Haven’t done a Star Trek TOS rewatch in a while. I promise I’ll get back to it! In the meantime, this was no longer online, so thought I’d use it to tide us over the space gap for a bit.
I never believed Nimoy's Spock was as emotionless as he (and others) claimed—unless you believe "sass" isn't an emotion, because Nimoy's Spock is SASSY! So many of the Spock memes have him rolling his eyes in exasperation, raising his eyebrow either sarcastically or skeptically, his smirk as he turns back around to his station—he's not lacking in emotion, he's strictly disciplined his so as not to let his emotions rule him. (That "Vulcans replaced emotions with logic generations ago" thing always sounded more like a SF writer's invention than something sapient beings would actually do, anyway.)

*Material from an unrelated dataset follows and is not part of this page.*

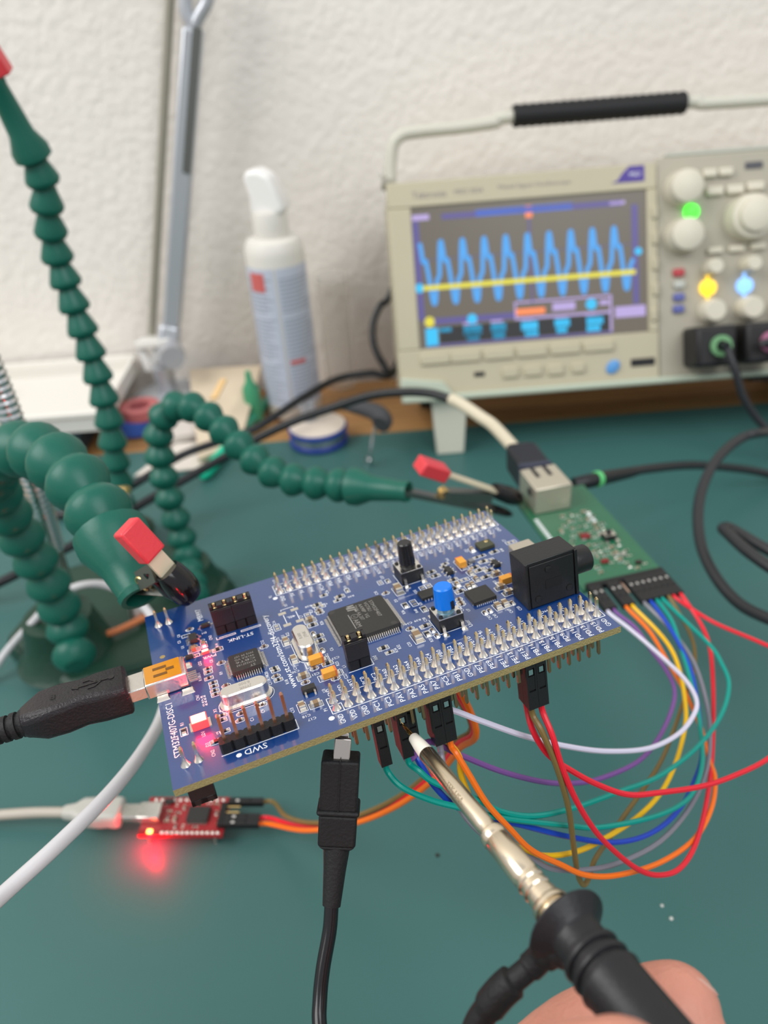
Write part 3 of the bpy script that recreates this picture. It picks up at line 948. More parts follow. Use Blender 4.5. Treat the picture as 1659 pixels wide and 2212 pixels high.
# unfitted crystal pads
for x, y in ((32.3, 47.0), (35.5, 47.2), (32.3, 41.5), (35.5, 41.6)):
    MB(0.001).box2((x - 0.95, y - 0.55, 0), (x + 0.95, y + 0.55, 0.06)).build('bare_pad', PADM, board)
line2(silk, [(32.3, 48.1), (32.3, 48.7), (35.5, 48.7), (35.5, 48.1)], 0.16, ZS)
line2(silk, [(32.4, 46.2), (32.4, 42.2)], 0.16, ZS)
line2(silk, [(35.6, 46.2), (35.6, 42.3)], 0.16, ZS)
MB(0.001).lathe([(0.65, 0), (0.65, 0.03)], (2.56, 45.25, 0), (0, 0, 1), 16).build('test_dot', GOLD, board)

# LEDs that are lit
LEDC = mat('led_red_core', (0.6, 0.2, 0.1), 0.3, emit=(1.0, 0.32, 0.14), es=6.5)


def led(x, y, w, d, h, power, lens):
    mb = MB(0.001)
    mb.box2((x - w / 2, y - d / 2, 0), (x + w / 2, y + d / 2, h))
    o = mb.build('status_led', mat('led_body', (0.6, 0.10, 0.08), 0.4, emit=(1, 0.03, 0.05), es=1.0), board, bev=0.00008)
    o['label'] = 'glowing red LED'
    MB(0.001).box2((x - w * lens / 2, y - d * lens / 2, h), (x + w * lens / 2, y + d * lens / 2, h + 0.12)).build('lens', LEDC, o, bev=0.0001)
    mb = MB(0.001)
    mb.box2((x - w / 2 - 0.5, y - d / 2, 0), (x - w / 2, y + d / 2, 0.2))
    mb.box2((x + w / 2, y - d / 2, 0), (x + w / 2 + 0.5, y + d / 2, 0.2))
    mb.build('terminals', PADM, o)
    l = bpy.data.lights.new('led_light', 'POINT')
    l.color, l.energy, l.shadow_soft_size = (1, 0.0, 0.012), power, w * 0.0005
    lo = bpy.data.objects.new('led_light', l)
    COL.objects.link(lo)
    lo.parent = o
    lo.location = (x * 0.001, y * 0.001, (h + 1.3) * 0.001)


led(7.5, 15.9, 3.4, 2.9, 1.9, 0.009, 0.88)
led(12.3, 41.0, 1.7, 0.9, 0.75, 0.0018, 0.85)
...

He's more like the Stoics of Hellenic Greece than the "walking machine" McCoy so often snarled about him being.
Thanks for this! I've always been drawn to the "brainy sidekick" character. For example, as a kid watching "Wild, Wild West" I always preferred Artemis, the smart inventor played by Ross Martin, rather than brawny James West (played by Robert Conrad). I felt the same way about Mr. Spock--much cooler and more attractive than Jim Kirk. I wonder if others have similar preferences--more attracted to the person who intelligently solves problems even if less conventionally handsome than the "star"? The high school computer nerd rather than the football player? I know which type I (very happily) married decades ago--although much more demonstrative than Mr. Spock!